On 19 November, the EU Council acknowledged that Moldova has completed the first phase of the Visa Liberalisation Action Plan (VLAP), and agreed that it can move onto the second phase. Fulfilling the VLAP should lead to the abolition of Schengen visas. The Action Plan consists of two phases: preparation (drawing up reforms and legislative changes) and implementation (of the planned reforms).So far, the EU has granted the Action Plan on Visa Liberalisation to Moldova (in January 2011) and Ukraine (in November 2010). In addition, on 20 November the Ukrainian parliament adopted two laws on biometric documents and the protection of personal data, the lack of which had been an obstacle to concluding the first phase of the VLAP.
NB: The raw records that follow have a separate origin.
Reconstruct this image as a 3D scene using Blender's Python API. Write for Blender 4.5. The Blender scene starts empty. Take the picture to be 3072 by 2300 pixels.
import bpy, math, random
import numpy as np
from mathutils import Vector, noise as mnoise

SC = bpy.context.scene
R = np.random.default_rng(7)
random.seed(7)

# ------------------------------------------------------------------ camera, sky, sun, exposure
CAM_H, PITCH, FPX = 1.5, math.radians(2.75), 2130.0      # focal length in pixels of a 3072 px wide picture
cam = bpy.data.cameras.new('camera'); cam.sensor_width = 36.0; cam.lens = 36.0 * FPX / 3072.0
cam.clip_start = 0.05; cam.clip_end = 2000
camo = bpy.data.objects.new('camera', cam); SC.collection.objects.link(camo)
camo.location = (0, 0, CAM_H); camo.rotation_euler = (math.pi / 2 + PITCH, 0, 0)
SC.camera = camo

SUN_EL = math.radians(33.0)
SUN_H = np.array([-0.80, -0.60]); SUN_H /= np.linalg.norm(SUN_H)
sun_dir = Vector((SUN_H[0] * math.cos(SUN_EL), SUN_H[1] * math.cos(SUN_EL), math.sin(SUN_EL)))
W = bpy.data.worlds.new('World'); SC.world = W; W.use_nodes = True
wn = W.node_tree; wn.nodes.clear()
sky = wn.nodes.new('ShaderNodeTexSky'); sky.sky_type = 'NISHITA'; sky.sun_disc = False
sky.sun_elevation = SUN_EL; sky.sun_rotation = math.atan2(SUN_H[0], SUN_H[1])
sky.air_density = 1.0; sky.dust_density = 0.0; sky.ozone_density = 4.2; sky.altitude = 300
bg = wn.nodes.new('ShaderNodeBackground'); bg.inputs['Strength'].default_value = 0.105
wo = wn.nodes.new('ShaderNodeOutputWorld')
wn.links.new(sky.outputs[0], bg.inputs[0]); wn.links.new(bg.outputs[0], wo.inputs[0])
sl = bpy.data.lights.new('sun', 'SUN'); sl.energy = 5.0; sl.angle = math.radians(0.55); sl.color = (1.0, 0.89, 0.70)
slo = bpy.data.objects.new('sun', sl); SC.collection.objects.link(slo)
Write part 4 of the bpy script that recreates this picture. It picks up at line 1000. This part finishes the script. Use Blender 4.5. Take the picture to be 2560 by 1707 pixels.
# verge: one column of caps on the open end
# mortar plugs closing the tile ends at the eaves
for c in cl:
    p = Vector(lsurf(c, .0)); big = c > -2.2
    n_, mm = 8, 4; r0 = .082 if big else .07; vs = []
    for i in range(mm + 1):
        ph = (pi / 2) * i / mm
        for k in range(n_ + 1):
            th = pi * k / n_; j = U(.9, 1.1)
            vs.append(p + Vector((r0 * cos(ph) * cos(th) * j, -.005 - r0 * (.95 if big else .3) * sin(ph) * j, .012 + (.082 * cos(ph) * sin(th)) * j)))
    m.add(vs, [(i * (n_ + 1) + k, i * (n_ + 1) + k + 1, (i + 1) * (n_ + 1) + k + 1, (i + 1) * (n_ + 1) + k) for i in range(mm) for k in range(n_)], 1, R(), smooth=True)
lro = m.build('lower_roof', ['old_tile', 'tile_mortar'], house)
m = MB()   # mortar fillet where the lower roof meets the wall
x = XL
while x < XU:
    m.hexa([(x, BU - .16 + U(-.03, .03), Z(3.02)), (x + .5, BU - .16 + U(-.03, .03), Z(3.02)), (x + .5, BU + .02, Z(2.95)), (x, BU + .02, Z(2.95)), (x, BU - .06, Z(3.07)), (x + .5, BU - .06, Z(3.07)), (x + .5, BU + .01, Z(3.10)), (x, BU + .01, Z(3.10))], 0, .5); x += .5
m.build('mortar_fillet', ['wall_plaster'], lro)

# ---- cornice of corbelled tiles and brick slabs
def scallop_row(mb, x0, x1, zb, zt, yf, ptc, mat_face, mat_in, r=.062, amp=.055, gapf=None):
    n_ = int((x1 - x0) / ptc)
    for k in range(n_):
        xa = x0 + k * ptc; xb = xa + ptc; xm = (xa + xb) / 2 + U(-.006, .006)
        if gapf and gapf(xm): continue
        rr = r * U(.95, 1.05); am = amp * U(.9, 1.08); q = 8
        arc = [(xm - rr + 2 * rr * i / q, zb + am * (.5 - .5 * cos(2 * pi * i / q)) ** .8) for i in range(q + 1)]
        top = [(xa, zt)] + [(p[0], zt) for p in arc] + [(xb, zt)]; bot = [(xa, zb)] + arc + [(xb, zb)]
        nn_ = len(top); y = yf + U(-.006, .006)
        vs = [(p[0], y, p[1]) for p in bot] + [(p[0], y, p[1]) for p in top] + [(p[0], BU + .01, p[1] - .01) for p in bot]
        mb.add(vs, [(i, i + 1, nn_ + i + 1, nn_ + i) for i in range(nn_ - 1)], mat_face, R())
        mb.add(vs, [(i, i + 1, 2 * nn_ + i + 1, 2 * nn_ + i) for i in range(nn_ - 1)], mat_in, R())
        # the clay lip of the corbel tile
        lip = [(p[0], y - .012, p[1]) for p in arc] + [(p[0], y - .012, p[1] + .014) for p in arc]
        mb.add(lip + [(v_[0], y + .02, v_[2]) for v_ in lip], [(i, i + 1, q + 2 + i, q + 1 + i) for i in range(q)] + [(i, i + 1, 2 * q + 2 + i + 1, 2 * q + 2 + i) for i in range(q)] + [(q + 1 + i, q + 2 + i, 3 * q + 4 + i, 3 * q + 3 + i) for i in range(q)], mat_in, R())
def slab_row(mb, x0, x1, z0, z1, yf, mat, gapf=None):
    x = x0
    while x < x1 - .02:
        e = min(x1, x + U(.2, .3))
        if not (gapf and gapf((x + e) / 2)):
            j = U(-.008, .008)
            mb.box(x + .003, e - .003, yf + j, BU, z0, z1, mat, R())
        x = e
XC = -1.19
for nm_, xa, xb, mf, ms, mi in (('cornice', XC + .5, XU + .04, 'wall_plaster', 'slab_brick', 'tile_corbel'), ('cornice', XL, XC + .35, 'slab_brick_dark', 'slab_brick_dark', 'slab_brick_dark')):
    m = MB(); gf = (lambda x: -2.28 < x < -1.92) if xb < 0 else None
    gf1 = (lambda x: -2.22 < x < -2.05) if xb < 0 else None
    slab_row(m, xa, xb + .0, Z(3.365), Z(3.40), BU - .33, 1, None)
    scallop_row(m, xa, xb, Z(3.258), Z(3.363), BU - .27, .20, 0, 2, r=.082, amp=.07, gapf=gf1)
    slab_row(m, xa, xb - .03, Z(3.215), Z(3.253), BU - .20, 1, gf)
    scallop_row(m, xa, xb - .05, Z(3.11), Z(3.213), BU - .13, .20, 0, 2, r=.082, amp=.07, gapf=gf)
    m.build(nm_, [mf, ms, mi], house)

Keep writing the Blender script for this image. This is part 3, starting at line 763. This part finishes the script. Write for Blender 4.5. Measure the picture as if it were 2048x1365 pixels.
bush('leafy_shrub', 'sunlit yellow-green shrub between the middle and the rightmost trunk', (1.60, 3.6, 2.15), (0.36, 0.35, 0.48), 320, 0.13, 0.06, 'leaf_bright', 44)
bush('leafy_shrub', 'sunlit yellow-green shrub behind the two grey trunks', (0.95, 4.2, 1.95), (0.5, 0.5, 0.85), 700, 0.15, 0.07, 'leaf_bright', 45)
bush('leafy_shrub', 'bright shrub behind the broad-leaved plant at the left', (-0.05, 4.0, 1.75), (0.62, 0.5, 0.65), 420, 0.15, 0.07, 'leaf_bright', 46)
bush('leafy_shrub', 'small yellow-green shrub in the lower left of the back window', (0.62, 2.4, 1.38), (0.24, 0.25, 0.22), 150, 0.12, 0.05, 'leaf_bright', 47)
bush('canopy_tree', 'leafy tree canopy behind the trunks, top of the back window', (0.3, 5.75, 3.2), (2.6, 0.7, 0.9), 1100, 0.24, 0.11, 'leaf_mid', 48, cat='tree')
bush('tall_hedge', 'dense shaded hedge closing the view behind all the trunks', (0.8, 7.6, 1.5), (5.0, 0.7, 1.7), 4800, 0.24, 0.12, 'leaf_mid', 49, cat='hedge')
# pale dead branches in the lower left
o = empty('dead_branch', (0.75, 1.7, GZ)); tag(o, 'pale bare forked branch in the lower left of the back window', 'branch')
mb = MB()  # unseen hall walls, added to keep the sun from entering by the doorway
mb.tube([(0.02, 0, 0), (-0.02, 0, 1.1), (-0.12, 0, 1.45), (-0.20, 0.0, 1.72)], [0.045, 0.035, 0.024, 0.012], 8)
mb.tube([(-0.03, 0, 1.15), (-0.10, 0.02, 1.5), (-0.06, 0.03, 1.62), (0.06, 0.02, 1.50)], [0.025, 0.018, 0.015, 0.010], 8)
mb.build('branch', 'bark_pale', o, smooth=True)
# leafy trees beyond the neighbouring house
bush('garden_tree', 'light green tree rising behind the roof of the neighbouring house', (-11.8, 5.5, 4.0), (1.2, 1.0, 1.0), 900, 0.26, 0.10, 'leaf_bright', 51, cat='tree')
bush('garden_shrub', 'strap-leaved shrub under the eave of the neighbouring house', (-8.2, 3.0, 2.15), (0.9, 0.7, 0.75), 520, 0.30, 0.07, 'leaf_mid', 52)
  • Moldova’s passage to the VLAP’s second phase is a tangible achievement in the process of visa liberalisation with the EU. It also demonstrates Chisinau’s greater involvement in the process of coming closer to the EU, in comparison with Ukraine, which only a year ago was seen as a leader of EU integration in Eastern Europe. The Council’s decision on Moldova is also aimed at stimulating the processes of European integration, and at offering support for that country’s pro-European political forces. However, this has been weakened by the long decision-making process within the EU; it took the Council five months to take the decision, after the Commission published a report on 22 June stating that Moldova had met all the requirements of the VLAP’s first phase.
  • Implementing the VLAP’s second, implementation phase will be a much greater challenge for Moldova. Its success will now depend on progress in implementing the specific reforms. Here, however, problems may lie in the state’s limited administrative capacity; internal resistance by various interest groups to change; and the country’s deteriorating economic situation. The most serious challenges for Chisinau are reforming the justice system and the fight against corruption. The abolition of EU visas will depend on how fast Moldova implements the VLAP, as well as the political decision of the EU member states. This process may take at least two or three years.
  • For the Ukrainian government, abolishing the visa regime is a priority in relations with the EU, especially as political relations with Brussels are deteriorating, and the EU has abstained from signing the Association Agreement (AA). Unlike with the AA, the EU is not using the possible suspension of the visa liberalisation process to put pressure on Kiev, despite the latter’s undermining of democratic standards, because the VLAP programme is an instrument aimed at the society. In the case of the VLAP, the Ukrainian leadership can achieve measurable success in less time and at a lower cost than implementing the AA, which is planned for many years. However, the Ukrainian parliament’s voting through the two outstanding measures does not mean that the VLAP’s first phase has been concluded. Gaps in the legislation, concerning anti-discrimination measures and the lack of functional anti-corruption institution, still remain. If these issues were to be resolved quickly, the conclusion of the first phase and the transition to the second would be possible, albeit by mid-2013 at the earliest. However, the biometric act is controversial in Ukraine and has been criticised by non-governmental organisations, who have stated that it goes far beyond EU requirements. These organisations fear that the government will be able to collect too much information about its citizens, without adequate supervision.